Exercise prompt: Transcribe all of the material below word for word and leave out its pictures.

Data:
## START

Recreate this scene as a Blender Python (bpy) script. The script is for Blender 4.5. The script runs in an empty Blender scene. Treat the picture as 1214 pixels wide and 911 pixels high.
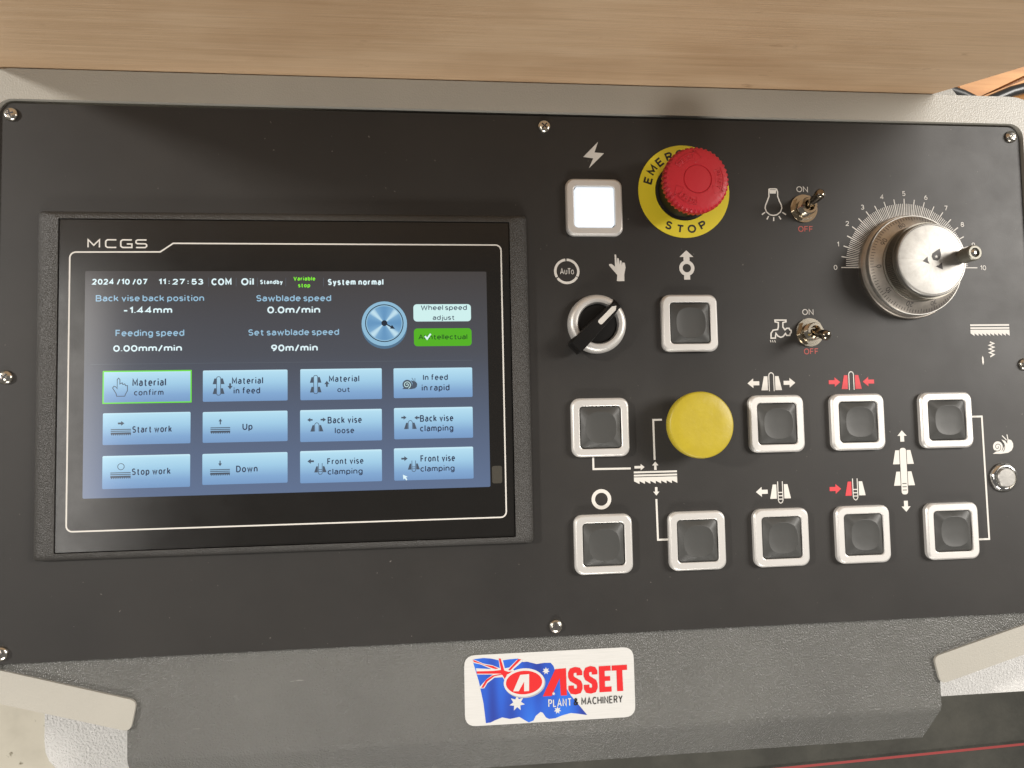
import bpy, math, random
from mathutils import Vector, Matrix
from mathutils.geometry import tessellate_polygon
random.seed(4)
sc = bpy.context.scene
MM = 0.001
# ------------------------------------------------------------------ camera
cam_d = bpy.data.cameras.new('camera'); cam = bpy.data.objects.new('camera', cam_d)
sc.collection.objects.link(cam); sc.camera = cam
cam_d.sensor_width = 36; cam_d.lens = 26.456; cam_d.clip_start = 0.01; cam_d.clip_end = 60
cam.location = (0.215796, -0.126142, 0.440883)
cam.rotation_euler = (0.0605691, -0.1065374, -0.0210271)
# ------------------------------------------------------------------ light (workshop interior)
w = bpy.data.worlds.new('World'); sc.world = w; w.use_nodes = True
w.node_tree.nodes['Background'].inputs[0].default_value = (1.0, 0.96, 0.91, 1)
w.node_tree.nodes['Background'].inputs[1].default_value = 0.13
def area(name, loc, target, sx, sy, power, col=(1, .955, .895)):
    l = bpy.data.lights.new(name, 'AREA'); l.shape = 'RECTANGLE'; l.size = sx; l.size_y = sy
    l.energy = power; l.color = col
    o = bpy.data.objects.new(name, l); sc.collection.objects.link(o); o.location = loc
    o.rotation_euler = (Vector(target) - Vector(loc)).to_track_quat('-Z', 'Y').to_euler()
    return o
area('ceiling_lamp_right', (2.9, 0.62, 1.9), (.3, -.1, 0), 1.1, 1.1, 112)
area('ceiling_lamp_left', (-3.0, 0.68, 2.0), (.3, -.1, 0), .24, .24, 118)
area('front_fill', (.3, -3.0, 1.5), (.25, 0, 0.1), 1.4, .5, 62)  # added fill from the front, brightens the timber face
area('added_panel_right', (2.75, .75, 2.7), (.5, 0, 0), 1.5, 1.5, 17)  # added soft panel, gives the faceplate its gloss haze at the right
area('ceiling_tube_left', (-1.22, -.15, 2.6), (-1.22, -.15, 0), .34, 1.3, 11)
sc.view_settings.view_transform = 'Standard'; sc.view_settings.look = 'None'
sc.view_settings.exposure = 0; sc.view_settings.gamma = 1; sc.view_settings.use_curve_mapping = False
BOLT = [(319.34, 46.85), (309.9, 37.25), (316.02, 36.46), (313.29, 30.37), (322.84, 39.73), (316.91, 40.18)]
HAND = [(328.49, -38.91), (328.83, -35.16), (323.98, -29.43), (324.01, -28.55), (325.46, -28.43), (327.64, -30.08), (327.52, -22.67), (328.53, -22.67), (328.8, -28.76), (329.14, -24.77), (330.13, -25.1), (330.35, -28.97), (330.77, -26.21), (331.77, -26.53), (331.8, -29.3), (332.3, -27.53), (333.74, -27.75), (334.11, -30.62), (333.19, -35.05), (333.18, -38.91)]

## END

Answer to the exercise:
Recreate this scene as a Blender Python (bpy) script. The script is for Blender 4.5. The script runs in an empty Blender scene. Treat the picture as 1214 pixels wide and 911 pixels high.
import bpy, math, random
from mathutils import Vector, Matrix
from mathutils.geometry import tessellate_polygon
random.seed(4)
sc = bpy.context.scene
MM = 0.001
# ------------------------------------------------------------------ camera
cam_d = bpy.data.cameras.new('camera'); cam = bpy.data.objects.new('camera', cam_d)
sc.collection.objects.link(cam); sc.camera = cam
cam_d.sensor_width = 36; cam_d.lens = 26.456; cam_d.clip_start = 0.01; cam_d.clip_end = 60
cam.location = (0.215796, -0.126142, 0.440883)
cam.rotation_euler = (0.0605691, -0.1065374, -0.0210271)
# ------------------------------------------------------------------ light (workshop interior)
w = bpy.data.worlds.new('World'); sc.world = w; w.use_nodes = True
w.node_tree.nodes['Background'].inputs[0].default_value = (1.0, 0.96, 0.91, 1)
w.node_tree.nodes['Background'].inputs[1].default_value = 0.13
def area(name, loc, target, sx, sy, power, col=(1, .955, .895)):
    l = bpy.data.lights.new(name, 'AREA'); l.shape = 'RECTANGLE'; l.size = sx; l.size_y = sy
    l.energy = power; l.color = col
    o = bpy.data.objects.new(name, l); sc.collection.objects.link(o); o.location = loc
    o.rotation_euler = (Vector(target) - Vector(loc)).to_track_quat('-Z', 'Y').to_euler()
    return o
area('ceiling_lamp_right', (2.9, 0.62, 1.9), (.3, -.1, 0), 1.1, 1.1, 112)
area('ceiling_lamp_left', (-3.0, 0.68, 2.0), (.3, -.1, 0), .24, .24, 118)
area('front_fill', (.3, -3.0, 1.5), (.25, 0, 0.1), 1.4, .5, 62)  # added fill from the front, brightens the timber face
area('added_panel_right', (2.75, .75, 2.7), (.5, 0, 0), 1.5, 1.5, 17)  # added soft panel, gives the faceplate its gloss haze at the right
area('ceiling_tube_left', (-1.22, -.15, 2.6), (-1.22, -.15, 0), .34, 1.3, 11)
sc.view_settings.view_transform = 'Standard'; sc.view_settings.look = 'None'
sc.view_settings.exposure = 0; sc.view_settings.gamma = 1; sc.view_settings.use_curve_mapping = False
BOLT = [(319.34, 46.85), (309.9, 37.25), (316.02, 36.46), (313.29, 30.37), (322.84, 39.73), (316.91, 40.18)]
HAND = [(328.49, -38.91), (328.83, -35.16), (323.98, -29.43), (324.01, -28.55), (325.46, -28.43), (327.64, -30.08), (327.52, -22.67), (328.53, -22.67), (328.8, -28.76), (329.14, -24.77), (330.13, -25.1), (330.35, -28.97), (330.77, -26.21), (331.77, -26.53), (331.8, -29.3), (332.3, -27.53), (333.74, -27.75), (334.11, -30.62), (333.19, -35.05), (333.18, -38.91)]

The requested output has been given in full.